When fund managers turn predators


SHAREHOLDER: Stuart Wilson | September 09, 2008

HAPLESS investors in the Octaviar Premium Income Fund have a gun pointed squarely at their heads by the funds manager, Jenny Hutson's Wellington Capital.

This sick property fund is a remnant of the MFS implosion earlier this year, and has more than 10,000 small, income-seeking investors. It is circling the drain, with investors locked in limbo and distributions no longer flowing. Yet Wellington is using every tricky tactic in the book to wring out its fees.

Investors have few options. The proposal put forward by Wellington is to list the fund on the National Stock Exchange. This means that instead of redeeming their units for cash, investors will have to sell them on-market.

But as the number of sellers will likely heavily outweigh buyers, and with unitholders' dwindling trust in Wellington, the price at which PIF units trade is virtually guaranteed to be below the $0.45 value quoted in the documentation sent to investors.

If buyers have been scared off after experiencing Wellington's bullying tactics designed to lock itself in as manager, the market price could easily wallow under the somewhat rubbery $0.14 per unit investors are told they could receive on liquidation.

Wellington has some legitimate reasons for seeking changes to the funds constitution to effect the fund's listing on the NSX. To emerge as a listed vehicle, the whole structure of the fund would need to be overhauled to work properly.

In particular, the fund would need to become close ended, which means units would no longer be issued or redeemed. Rather, units would be purchased or sold on-market, and the price struck would be based on supply and demand rather the net asset value of the unit.

Unfortunately for the proposed new model, demand seems to be in short supply.

In addition, the existing constitution proclaims that the manager is entitled to any surplus income after unitholders have been paid. This clearly does not sit well with Wellington Capital, which has proposed a more traditional asset-based fee. The fee is steep and would provide greater certainty for Wellington. The benefit of this proposed change to investors is not entirely clear.

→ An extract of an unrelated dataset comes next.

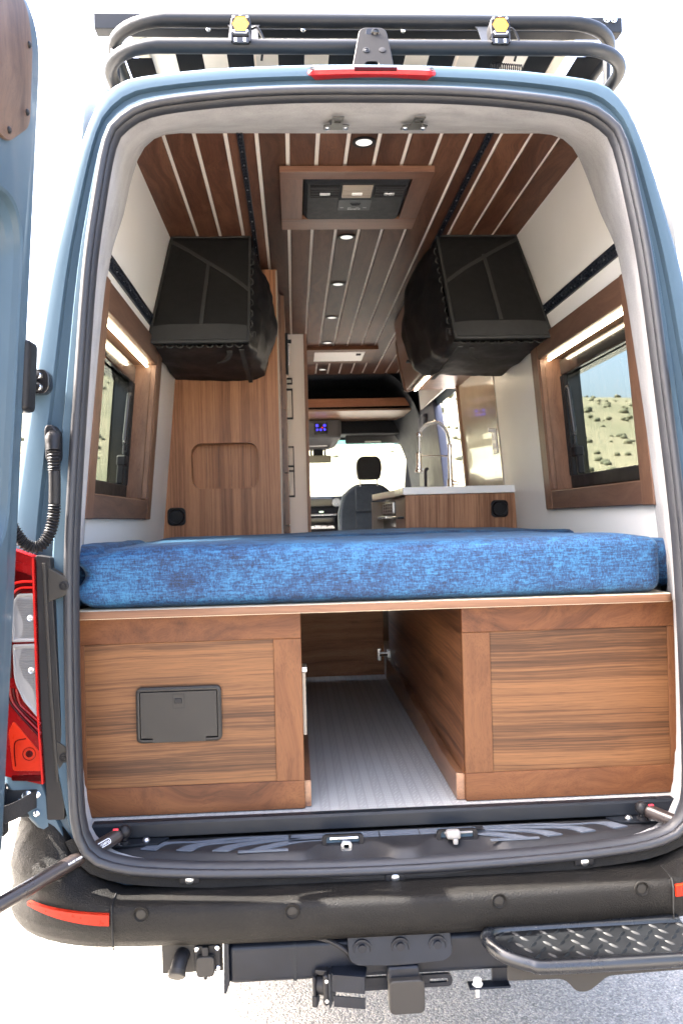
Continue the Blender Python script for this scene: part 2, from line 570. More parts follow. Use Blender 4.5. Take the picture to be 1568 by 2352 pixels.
def _floor():
    a = M('grey_woven_vinyl')
    a.bsdf(Roughness=0.55)
    tc = a.n('ShaderNodeTexCoord')
    sp = a.n('ShaderNodeSeparateXYZ')
    a.l(tc.outputs['Object'], sp.inputs[0])
    X, Y = sp.outputs[0], sp.outputs[1]
    fx = a.math('FRACT', a.math('MULTIPLY', X, 21.5))
    fy = a.math('FRACT', a.math('MULTIPLY', Y, 34.0))
    colA = a.math('LESS_THAN', fx, 0.42)
    bars = a.math('GREATER_THAN', a.math('SINE', a.math('MULTIPLY', X, 1500.0)), 0.1)
    diag = a.math('GREATER_THAN', a.math('SINE', a.math('MULTIPLY', a.math('ADD', X, a.math('MULTIPLY', Y, 0.8)), 900.0)), 0.2)
    top = a.math('LESS_THAN', fy, 0.5)
    gap = a.math('LESS_THAN', a.math('ABSOLUTE', a.math('SUBTRACT', a.math('FRACT', a.math('MULTIPLY', fy, 2.0)), 0.5)), 0.36)
    mA = a.math('MULTIPLY', a.math('ADD', a.math('MULTIPLY', top, bars), a.math('MULTIPLY', a.math('SUBTRACT', 1.0, top), diag)), gap)
    inB = a.math('LESS_THAN', a.math('ABSOLUTE', a.math('SUBTRACT', fx, 0.71)), 0.17)
    zz = a.math('GREATER_THAN', a.math('SINE', a.math('MULTIPLY', a.math('SUBTRACT', X, a.math('MULTIPLY', Y, 0.55)), 520.0)), 0.25)
    dots = a.math('GREATER_THAN', a.math('MULTIPLY', a.math('SINE', a.math('MULTIPLY', X, 650.0)), a.math('SINE', a.math('MULTIPLY', Y, 650.0))), 0.35)
    mB = a.math('MULTIPLY', a.math('MULTIPLY', inB, a.math('ADD', a.math('MULTIPLY', top, zz), a.math('MULTIPLY', a.math('SUBTRACT', 1.0, top), dots))), 0.7)
    k = a.math('ADD', a.math('MULTIPLY', colA, mA), mB)
    ba = a.mix(colA, (0.300, 0.300, 0.290), (0.322, 0.322, 0.312))
    wv = a.noise(a.coord((1, 1, 1)), 900, 2, 0.6)
    c = a.mix(k, ba, (0.43, 0.43, 0.418))
    c = a.mix(1.0, c, a.ramp(wv, [(0.3, (0.8, 0.8, 0.8)), (0.65, (1.08, 1.08, 1.08))]), 'MULTIPLY')
    a.l(c, a.p.inputs['Base Color'])
    a.bump(a.math('ADD', k, wv), 0.3, 0.0008)
    return a.m
FLOORM = _floor()

def _asphalt():
    a = M('worn_asphalt')
    a.bsdf(Roughness=0.85)
    v = a.coord()
    vo = a.n('ShaderNodeTexVoronoi')
    vo.inputs['Scale'].default_value = 170
    a.l(v, vo.inputs['Vector'])
    sc = a.n('ShaderNodeSeparateColor')
    a.l(vo.outputs['Color'], sc.inputs[0])
    stone = a.ramp(sc.outputs[0], [(0.0, (0.155, 0.148, 0.135)), (0.35, (0.235, 0.225, 0.205)), (0.7, (0.295, 0.28, 0.25)), (0.9, (0.35, 0.315, 0.265)), (1.0, (0.42, 0.395, 0.35))])
    edge = a.ramp(vo.outputs['Distance'], [(0.0, (1, 1, 1)), (0.55, (0.95, 0.95, 0.95)), (0.85, (0.62, 0.62, 0.63))])
    c = a.mix(1.0, stone, edge, 'MULTIPLY')
    big = a.noise(v, 1.3, 6, 0.65)
    c = a.mix(1.0, c, a.ramp(big, [(0.3, (0.82, 0.82, 0.83)), (0.7, (1.12, 1.11, 1.09))]), 'MULTIPLY')
    a.l(c, a.p.inputs['Base Color'])
    hf = a.math('SUBTRACT', 1.0, vo.outputs['Distance'])
    a.bump(hf, 0.7, 0.006)
    return a.m
ASPHALT = _asphalt()

def _hill():
    a = M('dry_grass_hillside')
    a.bsdf(Roughness=0.95)
    v = a.coord()
    f = a.noise(v, 0.05, 6, 0.65)
    g = a.noise(v, 0.6, 5, 0.7)
    c = a.ramp(a.math('MULTIPLY_ADD', f, 0.6, a.math('MULTIPLY', g, 0.4)), [(0.38, (0.075, 0.077, 0.042)), (0.47, (0.108, 0.100, 0.060)), (0.58, (0.150, 0.130, 0.084))])
    a.l(c, a.p.inputs['Base Color'])
    return a.m
HILL = _hill()
def _shrub():
    a = M('shrub_foliage')
    a.bsdf(Roughness=0.9)
    f = a.noise(a.coord(), 0.9, 4, 0.7)
    a.l(a.ramp(f, [(0.35, (0.062, 0.066, 0.040)), (0.65, (0.100, 0.096, 0.060))]), a.p.inputs['Base Color'])
    return a.m
SHRUB = _shrub()

# ================================================================== SETTING
def build_setting():
    g = G()
    n = 24
    L = 900.0
    vs = [(-L + 2 * L * i / n, -L + 2 * L * j / n, 0) for i in range(n + 1) for j in range(n + 1)]
    g._grid(vs, [(i * (n + 1) + j, (i + 1) * (n + 1) + j, (i + 1) * (n + 1) + j + 1, i * (n + 1) + j + 1) for i in range(n) for j in range(n)])
    obj('asphalt_ground', g, ASPHALT, kind='structure')
    # hills all round, higher off the left flank
    g = G()
    NA, NR = 220, 26
    def hgt(az, r):
        d = math.degrees(az)
        d = (d + 180) % 360 - 180
        prof = [(-180, 4), (-120, 8), (-70, 11), (-25, 10.5), (-8, 9.8), (8, 9.2), (15, 7.0), (30, 6.3), (60, 6.0), (110, 5), (180, 4)]
        for (a0, e0), (a1, e1) in zip(prof, prof[1:]):
            if a0 <= d <= a1:
                t = (d - a0) / (a1 - a0)
                e = e0 + (e1 - e0) * t * t * (3 - 2 * t)
                break
        top = 260 * math.tan(radians(e))
        t = max(0, min(1, (r - 45) / 215))
        t = t * t * (3 - 2 * t)
        p = Vector((r * sin(az) * 0.012, r * cos(az) * 0.012, 3.1))
        return top * t * (1 + 0.16 * noise.noise(p)) + (noise.noise(p * 5) * 1.6) * t - 0.03
    loops = []
    for i in range(NR + 1):
        r = 45 + (i / NR) ** 1.3 * 420
        loops.append([(r * sin(2 * pi * j / NA), r * cos(2 * pi * j / NA), hgt(2 * pi * j / NA, min(r, 330))) for j in range(NA)])
    g.loft(loops, True)
    obj('hills', g, HILL, kind='structure', ang=180)
    # scrub dotted over the slopes: one far mass
    g = G()
    rnd = random.Random(3)
    for k in range(4200):
        az = radians(rnd.uniform(-100, 60))
        r = rnd.uniform(110, 275)
        s = rnd.uniform(0.25, 0.75) * (1.6 if rnd.random() < 0.1 else 1)
        c = Vector((r * sin(az), r * cos(az), hgt(az, r) + s * 0.3))
        b = bmesh.new()
        bmesh.ops.create_icosphere(b, subdivisions=1, radius=s)
        g.add(b, lambda p: c + Vector((p.x, p.y, p.z * 0.75)) * (1 + 0.35 * noise.noise(p * 3 + c)))
    obj('hillside_scrub', g, SHRUB, kind='stuff', ang=180)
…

The most abominable, oppressive element of the Wellington proposal is that in addition to proposing changes necessary to ensure the NSX listing works, they have attempted to slip in a few clauses for their own benefit. In particular, in the event that Wellington was removed as manager -- even for poor performance -- it would be entitled to a massive termination payment, currently about $8 million.

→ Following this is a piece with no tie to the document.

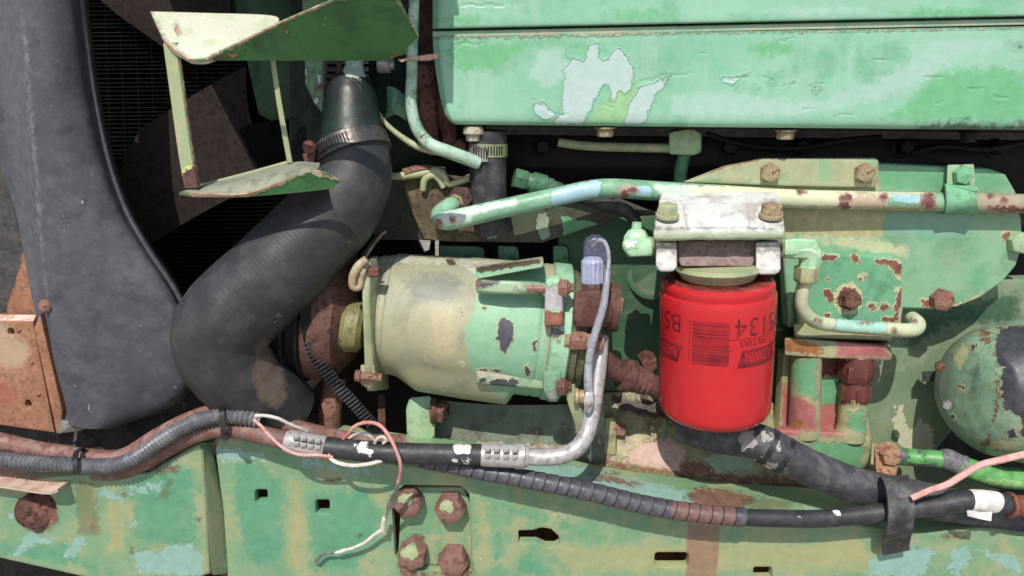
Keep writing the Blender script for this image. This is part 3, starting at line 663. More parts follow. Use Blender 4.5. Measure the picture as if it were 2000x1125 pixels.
# sloping ledge with rust and darker patches
eb.part('sump_ledge', surf([[(1135, 770, 120), (1250, 765, 120), (1400, 770, 120), (1560, 800, 115), (1720, 870, 105)], [(1140, 830, 85), (1250, 830, 82), (1400, 840, 80), (1540, 870, 75), (1720, 920, 70)], [(1150, 890, 45), (1260, 895, 40), (1400, 905, 36), (1540, 925, 30), (1740, 960, 30)], [(1150, 912, 35), (1260, 918, 28), (1400, 930, 22), (1540, 955, 18), (1740, 985, 18)], [(1150, 935, 36), (1260, 945, 30), (1400, 960, 24), (1540, 985, 20), (1740, 1015, 20)]], 14, 12, th=8), BLKPALE,
        layers={'lr': [[(1150, 880), (1250, 905), (1400, 918), (1500, 925), (1600, 940), (1600, 960), (1480, 950), (1330, 930), (1150, 910)], ell(1280, 810, 30, 16), ell(1190, 865, 14, 40), ell(1350, 915, 50, 20)],
                'lp': [[(1240, 865), (1310, 855), (1345, 880), (1330, 925), (1260, 915), (1215, 905)]],
                'lk': [[(1180, 765), (1290, 770), (1310, 800), (1420, 830), (1500, 860), (1480, 885), (1400, 870), (1300, 830), (1200, 810)], ell(1160, 880, 25, 40)], 'lg': [[(1370, 890), (1450, 880), (1480, 915), (1400, 925)]]})
eb.part('lug', hull([(1174, 816, 62), (1203, 816, 60), (1203, 890, 40), (1172, 888, 44), (1178, 812, 80), (1206, 812, 80), (1206, 880, 60)], 3), BLKPALE, layers={k: [] for k in ('lr', 'lp', 'lk', 'lg')})
eb.part('bolt', hexb((1200, 838, 66), 13, 22, (1, -.25, 0)), RUSTPINK)
single('lower_casting', 'dull grey green casting in shade under the compressor', 'engine casting',
       surf([[(840, 780, 60), (960, 790, 60), (1100, 790, 62), (1180, 780, 66)], [(838, 830, 45), (960, 835, 45), (1100, 838, 46), (1180, 830, 52)], [(835, 878, 30), (960, 878, 30), (1100, 885, 30), (1180, 900, 36)], [(835, 885, 45), (960, 890, 45), (1100, 900, 45), (1180, 915, 40)]], 10, 8, th=10),
       paint('oily_grey_green_paint', '#64725e', '#728069', '#57604f', s=20, rust=.2, dust=('#5b4738', .5), L=[dict(a='la', c=('#b9b2a0', '#8f7763'), amp=10, soft=6, h=.2)]), layers={'la': [[(930, 858), (1000, 864), (1120, 868), (1120, 890), (930, 880)]]})
# boss with the rusty bolt under the compressor
ms = Thing('mounting_boss', 'pale green mounting boss with a big rusty bolt under the compressor', 'engine mount', (820, 860, 30))
ms.part('boss', hull([(792, 800, 6), (800, 776, 10), (840, 772, 10), (848, 790, 6), (850, 850, 0), (836, 868, 0), (806, 866, 0), (794, 845, 2), (800, 780, 70), (850, 776, 70), (850, 868, 60), (800, 868, 60)], 5), PALEGREEN)
ms.part('bolt', join(lathe((842, 802, 10), (890, 802, 10), [(0, 24), (8, 26), (12, 24), (12, 0)], 24), hexb((848, 802, 12), 22, 26, (1, -.35, -.05), .2)), RUST)
# dark plates with flaking paint behind the main pipe
bp = Thing('flaking_bracket_plate', 'oily bracket plate with flaking green paint behind the long pale pipe', 'bracket', (960, 470, 100))
bp.part('rusty_end', surf([[(785, 344, 60), (830, 338, 58), (905, 345, 64), (935, 352, 72)], [(800, 400, 52), (850, 395, 50), (910, 400, 58), (935, 402, 66)], [(828, 466, 48), (870, 470, 48), (920, 472, 55), (940, 470, 66)]], 8, 8, th=12), rusty('olive_brown_grime', '#564a3a', '#64593f', '#4a342b', green=('#77705a', .4)))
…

It would be difficult to turf out Wellington anyway, as a separate proposed change to the way the fund's meetings are structured will effectively entrench Wellington as manager until there is nothing left to gouge.

One hopes that investors finally declare they will not be treated as fee-generating fodder any more. Although an orderly sell-off of assets and winding up of the fund is the simplest and most certain of available options, some investors may wish to take the risk of monetising additional value through an NSX listing.

If that is the case, they should propose alternative changes to the constitution (without the clauses that only benefit the Wellington mob), either before or after voting down the current scheme.

Stuart Wilson is CEO of the Australian Shareholders Association

---------------end of article-------------------
 
Today's Financial Review:

Octaviar creditors opt for administration

Wednesday, 10 September 2008 | The Australian Financial Review | Lisa Allen

Gold Coast financial services company Octaviar was on the brink of collapse last night after its major creditors, owed about $1 billion, finally agreed to appoint a voluntary administrator.
 
does this mean its curtains...

shareholders lose everything??

this will get drawn out for some time i would have thought
 
if only it had gone head up before 30 June - i could have used the losses ..... instead it has been in a trading halt for over six months, so as well as being worth nothing, people havent even been able to use the losses against the very few gains that were made in the 30 June 08 financial year.
 
We can only hope that it is finalised by the end of next financial year...not that I am confident of any gains to offset my OCV losses.
Too late for me for the last financial year...have to disclose some modest gains...very modest!